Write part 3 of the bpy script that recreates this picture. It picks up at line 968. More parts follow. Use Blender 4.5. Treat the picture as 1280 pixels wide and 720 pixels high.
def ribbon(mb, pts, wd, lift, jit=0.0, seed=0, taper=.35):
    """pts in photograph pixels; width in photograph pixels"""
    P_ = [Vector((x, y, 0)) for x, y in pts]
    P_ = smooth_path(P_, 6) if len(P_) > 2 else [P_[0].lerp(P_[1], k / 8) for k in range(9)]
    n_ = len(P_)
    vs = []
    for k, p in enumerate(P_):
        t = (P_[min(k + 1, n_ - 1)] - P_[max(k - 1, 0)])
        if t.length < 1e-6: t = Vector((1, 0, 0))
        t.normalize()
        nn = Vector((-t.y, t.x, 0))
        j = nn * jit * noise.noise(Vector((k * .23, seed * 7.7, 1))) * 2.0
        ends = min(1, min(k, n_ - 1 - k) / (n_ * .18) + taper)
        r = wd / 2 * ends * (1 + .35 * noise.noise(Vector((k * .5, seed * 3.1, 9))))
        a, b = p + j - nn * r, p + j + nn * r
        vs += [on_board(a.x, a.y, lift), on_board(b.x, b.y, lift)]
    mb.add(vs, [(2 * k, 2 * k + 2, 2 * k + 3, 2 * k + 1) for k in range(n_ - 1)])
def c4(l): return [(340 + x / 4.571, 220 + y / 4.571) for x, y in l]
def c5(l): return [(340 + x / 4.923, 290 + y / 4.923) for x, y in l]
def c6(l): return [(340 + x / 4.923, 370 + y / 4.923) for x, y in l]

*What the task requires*
Everything in the listing above should be restated exactly.

*Full response*
Write part 3 of the bpy script that recreates this picture. It picks up at line 968. More parts follow. Use Blender 4.5. Treat the picture as 1280 pixels wide and 720 pixels high.
def ribbon(mb, pts, wd, lift, jit=0.0, seed=0, taper=.35):
    """pts in photograph pixels; width in photograph pixels"""
    P_ = [Vector((x, y, 0)) for x, y in pts]
    P_ = smooth_path(P_, 6) if len(P_) > 2 else [P_[0].lerp(P_[1], k / 8) for k in range(9)]
    n_ = len(P_)
    vs = []
    for k, p in enumerate(P_):
        t = (P_[min(k + 1, n_ - 1)] - P_[max(k - 1, 0)])
        if t.length < 1e-6: t = Vector((1, 0, 0))
        t.normalize()
        nn = Vector((-t.y, t.x, 0))
        j = nn * jit * noise.noise(Vector((k * .23, seed * 7.7, 1))) * 2.0
        ends = min(1, min(k, n_ - 1 - k) / (n_ * .18) + taper)
        r = wd / 2 * ends * (1 + .35 * noise.noise(Vector((k * .5, seed * 3.1, 9))))
        a, b = p + j - nn * r, p + j + nn * r
        vs += [on_board(a.x, a.y, lift), on_board(b.x, b.y, lift)]
    mb.add(vs, [(2 * k, 2 * k + 2, 2 * k + 3, 2 * k + 1) for k in range(n_ - 1)])
def c4(l): return [(340 + x / 4.571, 220 + y / 4.571) for x, y in l]
def c5(l): return [(340 + x / 4.923, 290 + y / 4.923) for x, y in l]
def c6(l): return [(340 + x / 4.923, 370 + y / 4.923) for x, y in l]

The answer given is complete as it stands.